Allocations to State agencies for food costs will be determined 
according to the following procedure:
    (i) Fair share allocation. (A) For each State agency, establish a 
fair share allocation which shall be an amount of funds proportionate 
to the State agency's share of the national aggregate population of 
persons who are income eligible to participate in the Program based on 
the 185 percent of poverty criterion. The Department will determine 
each State agency's population of persons categorically eligible for 
WIC which are at or below 185% of poverty, through the best available, 
nationally uniform, indicators as determined by the Department. If the 
Commodity Supplemental Food Program (CSFP) also operates in the area 
served by the WIC State agency, the number of participants in such area 
participating in the CSFP but otherwise eligible to participate in the 
WIC Program, as determined by FNS, shall be deducted from the WIC State 
agency's population of income eligible persons.
    (B) The Department may adjust the respective amounts of food funds 
that would be allocated to a State agency which is outside the 48 
contiguous states and the District of Columbia when the State agency 
can document that economic conditions result in higher food costs for 
the State agency. Prior to any such adjustment, the State agency must 
demonstrate that it has successfully implemented voluntary cost 
containment measures, such as improved vendor management practices, 
participation in multi-state agency infant formula rebate contracts or 
other cost containment efforts. The Department may use the Thrifty Food 
Plan amounts used in the Food Stamp Program, or other available data, 
to formulate adjustment factors for such State agencies.
    (ii) Stability allocation. If funds are available, each State 
agency shall receive a stability allocation equal to its final 
authorized grant level as of September 30 of the prior fiscal year plus 
a full inflation increase. The inflation factor shall reflect the 
anticipated rate of food cost increases as determined by the 
Department. If funds are not available to provide all State agencies 
with their full stability allocation, all State agencies shall receive 
a prorata reduction from their full stability allocation as required by 
the short fall of available funds.
    (iii) Growth allocation. (A) If additional funds remain available 
after the allocation of funds under (c)(3)(ii) of this section, each 
State agency which has a stability allocation, as calculated in 
paragraph (c)(3)(ii) of this section, which is less than its fair share 
allocation shall receive additional funds based on the difference 
between its stability allocation and fair share allocation. Each State 
agency's difference shall be divided by the total of the differences 
for all such State agencies, to determine the percent share of the 
available growth funds each State agency shall receive. In the event a 
State agency declines any of its allocation in paragraph (c)(3)(ii) of 
this section or this paragraph, the funds declined shall be allocated 
to the remaining State agencies which are still under their fair share.
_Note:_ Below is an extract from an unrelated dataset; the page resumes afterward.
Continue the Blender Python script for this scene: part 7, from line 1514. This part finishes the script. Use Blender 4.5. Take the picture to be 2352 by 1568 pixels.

    (B) In the event funds still remain after completing the 
distribution in paragraph (c)(3)(iii)(A) of this section, these funds 
shall be allocated to all State agencies including those with a 
stability allocation at, or greater than, their fair share allocation. 
Each State agency which can document the need for additional funds 
shall receive additional funds based on the difference between its 
prior year grant level and its fair share allocation. State agencies 
closest to their fair share allocation shall receive first 
    (iv) Migrant services. At least \9/10\ of one percent of 
appropriated funds for each fiscal year shall be available first to 
assure service to eligible members of migrant populations. For those 
State agencies serving migrants, a portion of the grant shall be 
designated to each State agency for service to members of migrant 
populations based on that State agency's prior year reported migrant 
participation. The national aggregate amount made available first for 
this purpose shall equal \9/10\ of one percent of all funds 
appropriated each year for the Program.
    (v) Special provisions for Indian State agencies. The Department 
may choose to adjust the allocations and/or eligibles data among Indian 
State agencies, or among Indian State agencies and the geographic State 
agencies in which they are located when eligibles data for the State 
agencies' population is determined to not fairly represent the 
population to be served. Such allocations may be redistributed from one 
State agency to another, based on negotiated agreements among the 
affected State agencies approved by FNS.
* * * * *
    (e) Recovery and reallocation of funds.
* * * * *
    (2) Performance standards. * * *
    (i) The amount allocated to any State agency for food benefits in 
the current fiscal year shall be reduced if such State agency's food 
expenditures for the preceding fiscal year do not equal or exceed 96 
percent of the amount allocated to the State agency for such costs for 
fiscal year 1995 and fiscal year 1996 and 97 percent for fiscal year 
1997 and beyond. Such reduction shall equal the difference between the 
State agency's preceding year food expenditures and the performance 
expenditure standard amount. For purposes of determining the amount of 
such reduction, the amount allocated to the State agency for food 
benefits for the preceding fiscal year shall not include food funds 
expended for food costs incurred under the spendback provision in 
paragraph (b)(3)(i) of this section or conversion authority in 
paragraph (g) of this section. Temporary waivers of the performance 
standard may be granted at the discretion of the Department.
* * * * *
    Dated: September 30, 1994.
Ellen Haas,
Assistant Secretary for Food and Consumer Services.